Beshear, who won his first gubernatorial election in 2007 with current Lt. Gov. Daniel Mongiardo, teamed up with Louisville native and “Mayor for Life” Jerry Abramson.

This past Sunday, Abramson urged Kentuckians to get out and vote in speech he gave at Louisville’s West End Democratic Headquarters. The speech was given as Beshear’s statewide campaign tour came to an end Monday in Louisville.

The new duo has more than 30 years of experience in collaborative efforts with each other.

“The governor and I have been friends since he was attorney general back in ‘79 and I was counsel to Gov. (John) Brown,” Abramson said.

Beshear and Abramson worked together to bring more jobs to the Bluegrass State during the last term. “Right off the bat we’ll continue to work on economic development and creating jobs,” Abramson said.

Abramson served as Louisville mayor from 1986-99 and after the city’s merger from 2003-11.

According to the last Survey USA poll before the election, Beshear was in the lead with approximately 54 percent of the vote.

Kentucky, a state that historically votes conservative for national elections, marked yet another popular consensus for the Democratic gubernatorial candidate.

“This is a very important time. We need a person in charge like the governor who has brought us through these tough economic times without raising taxes,” Abramson said.

Despite criticism about the governor’s lack of a budget plan during his first term in office, Beshear was able to make more than $1 billion in budget cuts.

“During the worst recession of our lifetimes, we have balanced the state budget nine times and we’ve modernized our economic incentives program to create jobs,” he said.

He also plans on leading the initiative to increase the dropout age to 18 for students across the state, and will continue to support research funding for the state’s colleges and universities.

The incumbent governor-elect was also criticized during the campaign period for being hard on the coal industry in the action he’s taken to make Kentucky a state that’s friendly to green energy.

“I am not against coal. We make sure we strictly enforce the rules, so coal can be mined and at the same time we want to protect the environment,” Beshear said at the last gubernatorial debate. “We joined the Kentucky Coal Association in legal action against the EPA.”
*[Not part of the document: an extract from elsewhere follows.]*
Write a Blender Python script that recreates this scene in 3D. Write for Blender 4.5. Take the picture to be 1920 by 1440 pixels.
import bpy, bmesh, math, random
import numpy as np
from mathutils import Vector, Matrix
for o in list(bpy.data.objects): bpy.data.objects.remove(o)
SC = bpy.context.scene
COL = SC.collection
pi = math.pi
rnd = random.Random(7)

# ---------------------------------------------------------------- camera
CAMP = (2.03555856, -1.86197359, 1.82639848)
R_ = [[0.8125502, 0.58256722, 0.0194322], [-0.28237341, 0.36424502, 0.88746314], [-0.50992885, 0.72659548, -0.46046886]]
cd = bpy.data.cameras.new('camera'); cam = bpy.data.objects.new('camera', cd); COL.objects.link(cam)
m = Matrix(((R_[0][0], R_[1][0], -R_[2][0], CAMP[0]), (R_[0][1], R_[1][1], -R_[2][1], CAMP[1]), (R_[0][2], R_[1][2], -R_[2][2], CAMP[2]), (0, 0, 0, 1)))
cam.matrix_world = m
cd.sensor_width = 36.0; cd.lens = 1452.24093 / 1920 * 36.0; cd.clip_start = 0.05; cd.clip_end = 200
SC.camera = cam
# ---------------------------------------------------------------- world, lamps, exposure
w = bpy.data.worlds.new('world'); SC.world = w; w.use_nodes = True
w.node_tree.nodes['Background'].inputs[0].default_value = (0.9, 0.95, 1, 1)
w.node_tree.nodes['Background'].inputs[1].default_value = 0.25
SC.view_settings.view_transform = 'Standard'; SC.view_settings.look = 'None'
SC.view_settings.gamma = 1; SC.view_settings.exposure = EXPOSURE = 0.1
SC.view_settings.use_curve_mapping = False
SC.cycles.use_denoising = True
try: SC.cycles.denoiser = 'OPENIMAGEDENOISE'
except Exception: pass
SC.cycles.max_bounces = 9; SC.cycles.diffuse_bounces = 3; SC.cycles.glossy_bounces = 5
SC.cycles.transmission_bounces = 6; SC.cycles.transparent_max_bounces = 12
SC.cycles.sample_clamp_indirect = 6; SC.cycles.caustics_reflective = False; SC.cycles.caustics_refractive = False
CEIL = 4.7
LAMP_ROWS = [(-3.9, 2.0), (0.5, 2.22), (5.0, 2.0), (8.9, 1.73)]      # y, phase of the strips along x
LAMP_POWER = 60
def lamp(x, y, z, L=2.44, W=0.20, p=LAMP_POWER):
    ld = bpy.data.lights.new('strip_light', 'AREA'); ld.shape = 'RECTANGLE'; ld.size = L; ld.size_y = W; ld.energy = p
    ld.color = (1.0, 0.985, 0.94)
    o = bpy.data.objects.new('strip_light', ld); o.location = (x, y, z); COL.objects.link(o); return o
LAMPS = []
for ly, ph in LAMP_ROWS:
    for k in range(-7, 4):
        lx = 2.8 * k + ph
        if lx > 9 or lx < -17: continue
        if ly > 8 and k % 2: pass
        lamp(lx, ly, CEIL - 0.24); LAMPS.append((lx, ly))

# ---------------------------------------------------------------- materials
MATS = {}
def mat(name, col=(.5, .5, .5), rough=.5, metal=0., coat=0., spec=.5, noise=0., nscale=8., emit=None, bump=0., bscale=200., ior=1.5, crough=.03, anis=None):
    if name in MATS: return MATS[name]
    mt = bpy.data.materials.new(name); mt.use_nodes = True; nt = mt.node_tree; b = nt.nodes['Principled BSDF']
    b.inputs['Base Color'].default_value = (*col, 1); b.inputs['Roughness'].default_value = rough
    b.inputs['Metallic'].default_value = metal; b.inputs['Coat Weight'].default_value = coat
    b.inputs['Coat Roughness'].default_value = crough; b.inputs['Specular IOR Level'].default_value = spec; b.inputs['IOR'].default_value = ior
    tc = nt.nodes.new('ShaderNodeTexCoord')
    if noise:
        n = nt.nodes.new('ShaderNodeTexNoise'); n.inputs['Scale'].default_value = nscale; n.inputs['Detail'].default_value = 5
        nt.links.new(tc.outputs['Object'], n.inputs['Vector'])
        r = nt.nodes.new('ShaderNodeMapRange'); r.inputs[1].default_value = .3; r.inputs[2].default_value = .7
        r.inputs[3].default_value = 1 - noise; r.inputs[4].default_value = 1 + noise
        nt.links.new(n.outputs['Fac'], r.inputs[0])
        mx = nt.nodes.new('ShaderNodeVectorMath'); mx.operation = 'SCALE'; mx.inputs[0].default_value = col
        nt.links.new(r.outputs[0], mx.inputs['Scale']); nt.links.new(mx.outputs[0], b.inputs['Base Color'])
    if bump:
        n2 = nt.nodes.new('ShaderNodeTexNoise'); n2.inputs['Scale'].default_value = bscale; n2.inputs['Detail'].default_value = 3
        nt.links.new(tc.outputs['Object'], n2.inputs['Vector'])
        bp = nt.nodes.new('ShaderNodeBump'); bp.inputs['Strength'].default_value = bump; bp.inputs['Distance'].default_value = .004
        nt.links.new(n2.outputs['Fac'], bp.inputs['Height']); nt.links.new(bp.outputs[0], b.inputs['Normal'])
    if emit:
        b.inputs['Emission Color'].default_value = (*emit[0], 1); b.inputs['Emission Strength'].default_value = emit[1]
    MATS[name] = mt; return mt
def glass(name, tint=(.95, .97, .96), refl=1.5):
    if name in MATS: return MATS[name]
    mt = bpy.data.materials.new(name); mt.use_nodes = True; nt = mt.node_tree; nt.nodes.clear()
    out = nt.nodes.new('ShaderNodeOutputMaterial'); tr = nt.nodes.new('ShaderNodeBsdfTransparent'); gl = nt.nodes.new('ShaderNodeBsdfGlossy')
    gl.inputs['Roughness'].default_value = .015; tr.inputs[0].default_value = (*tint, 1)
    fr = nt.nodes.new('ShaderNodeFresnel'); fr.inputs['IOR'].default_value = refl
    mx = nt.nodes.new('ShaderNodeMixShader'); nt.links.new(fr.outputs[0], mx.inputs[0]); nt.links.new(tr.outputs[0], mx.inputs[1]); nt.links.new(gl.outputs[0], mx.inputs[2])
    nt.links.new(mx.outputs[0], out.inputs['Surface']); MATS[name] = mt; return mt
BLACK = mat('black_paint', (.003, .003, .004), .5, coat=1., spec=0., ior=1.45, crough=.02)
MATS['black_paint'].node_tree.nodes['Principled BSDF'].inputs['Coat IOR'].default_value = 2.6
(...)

Beshear also faced some controversy with regard to his attendance in debates that took place during the campaign season, or lack thereof.

Although he missed most of the dialogues both David Williams and Gatewood Galbraith participated in, he still knows he can relate to Kentuckians and their needs. “We make decisions that affect real people in real ways, and that’s something that I’ve never forgotten,” Beshear said.

Even though Beshear did not make it to the gubernatorial dialogue sponsored by UK Student Government, Beshear and Abramson promise to do as much as they can to support college students in the commonwealth.

Abramson, whose son Sidney is a college student, said he understands what is necessary for college students because of experience.

“I’m looking forward to working with school systems so we can make sure students are staying in school and making it to college,” he said.

In fact, during the last debate the governor predicted his own re-election by suggesting that he was more in touch with the lives of Kentuckians.

“I think I’m going to win. I think people are tired of obstructionist kind of politics. People want us to sit down as Kentuckians find a common ground and get things done,” Beshear said.

Beshear came to a conclusion Tuesday, about the message conveyed to citizens in the commonwealth through the election results.

“This overwhelming victory is a mandate for both parties to put partisanship aside and work together,” he said.